_Prompt_
Reproduce this listing in full.
----------------------------------------
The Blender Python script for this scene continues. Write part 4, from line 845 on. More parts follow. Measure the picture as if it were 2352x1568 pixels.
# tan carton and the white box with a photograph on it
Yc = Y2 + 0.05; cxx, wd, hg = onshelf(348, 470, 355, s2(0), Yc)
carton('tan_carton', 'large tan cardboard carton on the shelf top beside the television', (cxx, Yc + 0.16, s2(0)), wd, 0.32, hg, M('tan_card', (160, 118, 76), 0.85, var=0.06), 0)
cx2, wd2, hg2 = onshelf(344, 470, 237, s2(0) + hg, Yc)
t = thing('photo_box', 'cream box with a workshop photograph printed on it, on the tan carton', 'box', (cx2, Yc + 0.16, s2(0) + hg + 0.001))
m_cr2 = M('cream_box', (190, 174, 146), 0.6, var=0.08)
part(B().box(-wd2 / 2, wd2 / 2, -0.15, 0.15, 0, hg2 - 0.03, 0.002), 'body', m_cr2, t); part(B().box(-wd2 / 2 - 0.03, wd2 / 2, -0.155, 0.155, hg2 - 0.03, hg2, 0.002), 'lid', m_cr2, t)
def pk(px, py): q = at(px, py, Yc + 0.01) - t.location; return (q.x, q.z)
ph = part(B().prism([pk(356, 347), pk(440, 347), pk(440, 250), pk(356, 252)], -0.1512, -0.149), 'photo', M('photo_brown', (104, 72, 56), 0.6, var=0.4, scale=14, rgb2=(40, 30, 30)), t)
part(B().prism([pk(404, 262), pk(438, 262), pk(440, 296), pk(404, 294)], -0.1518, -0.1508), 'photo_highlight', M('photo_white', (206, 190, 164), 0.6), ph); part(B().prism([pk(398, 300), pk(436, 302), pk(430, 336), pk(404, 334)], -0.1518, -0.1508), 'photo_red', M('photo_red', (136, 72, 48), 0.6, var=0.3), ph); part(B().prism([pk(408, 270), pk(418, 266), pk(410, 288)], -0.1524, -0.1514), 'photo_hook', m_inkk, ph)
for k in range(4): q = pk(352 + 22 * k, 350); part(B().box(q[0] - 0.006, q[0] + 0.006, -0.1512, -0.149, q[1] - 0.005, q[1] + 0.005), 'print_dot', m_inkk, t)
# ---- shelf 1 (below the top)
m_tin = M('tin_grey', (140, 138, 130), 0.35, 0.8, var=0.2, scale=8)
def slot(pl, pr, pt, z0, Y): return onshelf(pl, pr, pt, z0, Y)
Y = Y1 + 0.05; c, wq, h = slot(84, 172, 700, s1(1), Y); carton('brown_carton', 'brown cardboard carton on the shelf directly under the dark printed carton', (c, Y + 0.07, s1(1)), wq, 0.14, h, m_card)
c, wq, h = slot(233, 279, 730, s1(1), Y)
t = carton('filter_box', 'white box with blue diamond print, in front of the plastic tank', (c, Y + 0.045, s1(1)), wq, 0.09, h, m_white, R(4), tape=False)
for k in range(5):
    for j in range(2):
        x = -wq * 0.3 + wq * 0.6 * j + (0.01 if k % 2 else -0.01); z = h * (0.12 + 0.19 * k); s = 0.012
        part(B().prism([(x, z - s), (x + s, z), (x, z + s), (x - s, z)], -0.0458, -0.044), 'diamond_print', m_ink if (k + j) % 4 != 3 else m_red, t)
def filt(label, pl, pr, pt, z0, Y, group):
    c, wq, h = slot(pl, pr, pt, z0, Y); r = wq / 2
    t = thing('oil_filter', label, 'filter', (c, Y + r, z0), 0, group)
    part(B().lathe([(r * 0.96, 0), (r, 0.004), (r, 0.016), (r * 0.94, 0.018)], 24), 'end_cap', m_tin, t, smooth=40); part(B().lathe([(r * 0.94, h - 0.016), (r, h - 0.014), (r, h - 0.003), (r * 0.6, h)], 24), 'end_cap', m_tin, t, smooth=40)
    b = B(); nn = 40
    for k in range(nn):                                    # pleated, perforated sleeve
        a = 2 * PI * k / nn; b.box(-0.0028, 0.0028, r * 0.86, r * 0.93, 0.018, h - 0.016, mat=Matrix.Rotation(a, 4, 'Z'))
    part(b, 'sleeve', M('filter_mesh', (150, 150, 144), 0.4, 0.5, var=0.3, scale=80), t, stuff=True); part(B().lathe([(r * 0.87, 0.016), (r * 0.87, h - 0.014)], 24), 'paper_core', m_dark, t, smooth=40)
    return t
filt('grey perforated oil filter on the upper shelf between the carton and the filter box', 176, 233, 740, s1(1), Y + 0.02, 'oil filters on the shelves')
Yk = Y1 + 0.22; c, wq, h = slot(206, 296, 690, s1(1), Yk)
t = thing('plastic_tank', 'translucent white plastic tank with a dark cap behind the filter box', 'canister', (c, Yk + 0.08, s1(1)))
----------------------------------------
_Task answer_
The Blender Python script for this scene continues. Write part 4, from line 845 on. More parts follow. Measure the picture as if it were 2352x1568 pixels.
# tan carton and the white box with a photograph on it
Yc = Y2 + 0.05; cxx, wd, hg = onshelf(348, 470, 355, s2(0), Yc)
carton('tan_carton', 'large tan cardboard carton on the shelf top beside the television', (cxx, Yc + 0.16, s2(0)), wd, 0.32, hg, M('tan_card', (160, 118, 76), 0.85, var=0.06), 0)
cx2, wd2, hg2 = onshelf(344, 470, 237, s2(0) + hg, Yc)
t = thing('photo_box', 'cream box with a workshop photograph printed on it, on the tan carton', 'box', (cx2, Yc + 0.16, s2(0) + hg + 0.001))
m_cr2 = M('cream_box', (190, 174, 146), 0.6, var=0.08)
part(B().box(-wd2 / 2, wd2 / 2, -0.15, 0.15, 0, hg2 - 0.03, 0.002), 'body', m_cr2, t); part(B().box(-wd2 / 2 - 0.03, wd2 / 2, -0.155, 0.155, hg2 - 0.03, hg2, 0.002), 'lid', m_cr2, t)
def pk(px, py): q = at(px, py, Yc + 0.01) - t.location; return (q.x, q.z)
ph = part(B().prism([pk(356, 347), pk(440, 347), pk(440, 250), pk(356, 252)], -0.1512, -0.149), 'photo', M('photo_brown', (104, 72, 56), 0.6, var=0.4, scale=14, rgb2=(40, 30, 30)), t)
part(B().prism([pk(404, 262), pk(438, 262), pk(440, 296), pk(404, 294)], -0.1518, -0.1508), 'photo_highlight', M('photo_white', (206, 190, 164), 0.6), ph); part(B().prism([pk(398, 300), pk(436, 302), pk(430, 336), pk(404, 334)], -0.1518, -0.1508), 'photo_red', M('photo_red', (136, 72, 48), 0.6, var=0.3), ph); part(B().prism([pk(408, 270), pk(418, 266), pk(410, 288)], -0.1524, -0.1514), 'photo_hook', m_inkk, ph)
for k in range(4): q = pk(352 + 22 * k, 350); part(B().box(q[0] - 0.006, q[0] + 0.006, -0.1512, -0.149, q[1] - 0.005, q[1] + 0.005), 'print_dot', m_inkk, t)
# ---- shelf 1 (below the top)
m_tin = M('tin_grey', (140, 138, 130), 0.35, 0.8, var=0.2, scale=8)
def slot(pl, pr, pt, z0, Y): return onshelf(pl, pr, pt, z0, Y)
Y = Y1 + 0.05; c, wq, h = slot(84, 172, 700, s1(1), Y); carton('brown_carton', 'brown cardboard carton on the shelf directly under the dark printed carton', (c, Y + 0.07, s1(1)), wq, 0.14, h, m_card)
c, wq, h = slot(233, 279, 730, s1(1), Y)
t = carton('filter_box', 'white box with blue diamond print, in front of the plastic tank', (c, Y + 0.045, s1(1)), wq, 0.09, h, m_white, R(4), tape=False)
for k in range(5):
    for j in range(2):
        x = -wq * 0.3 + wq * 0.6 * j + (0.01 if k % 2 else -0.01); z = h * (0.12 + 0.19 * k); s = 0.012
        part(B().prism([(x, z - s), (x + s, z), (x, z + s), (x - s, z)], -0.0458, -0.044), 'diamond_print', m_ink if (k + j) % 4 != 3 else m_red, t)
def filt(label, pl, pr, pt, z0, Y, group):
    c, wq, h = slot(pl, pr, pt, z0, Y); r = wq / 2
    t = thing('oil_filter', label, 'filter', (c, Y + r, z0), 0, group)
    part(B().lathe([(r * 0.96, 0), (r, 0.004), (r, 0.016), (r * 0.94, 0.018)], 24), 'end_cap', m_tin, t, smooth=40); part(B().lathe([(r * 0.94, h - 0.016), (r, h - 0.014), (r, h - 0.003), (r * 0.6, h)], 24), 'end_cap', m_tin, t, smooth=40)
    b = B(); nn = 40
    for k in range(nn):                                    # pleated, perforated sleeve
        a = 2 * PI * k / nn; b.box(-0.0028, 0.0028, r * 0.86, r * 0.93, 0.018, h - 0.016, mat=Matrix.Rotation(a, 4, 'Z'))
    part(b, 'sleeve', M('filter_mesh', (150, 150, 144), 0.4, 0.5, var=0.3, scale=80), t, stuff=True); part(B().lathe([(r * 0.87, 0.016), (r * 0.87, h - 0.014)], 24), 'paper_core', m_dark, t, smooth=40)
    return t
filt('grey perforated oil filter on the upper shelf between the carton and the filter box', 176, 233, 740, s1(1), Y + 0.02, 'oil filters on the shelves')
Yk = Y1 + 0.22; c, wq, h = slot(206, 296, 690, s1(1), Yk)
t = thing('plastic_tank', 'translucent white plastic tank with a dark cap behind the filter box', 'canister', (c, Yk + 0.08, s1(1)))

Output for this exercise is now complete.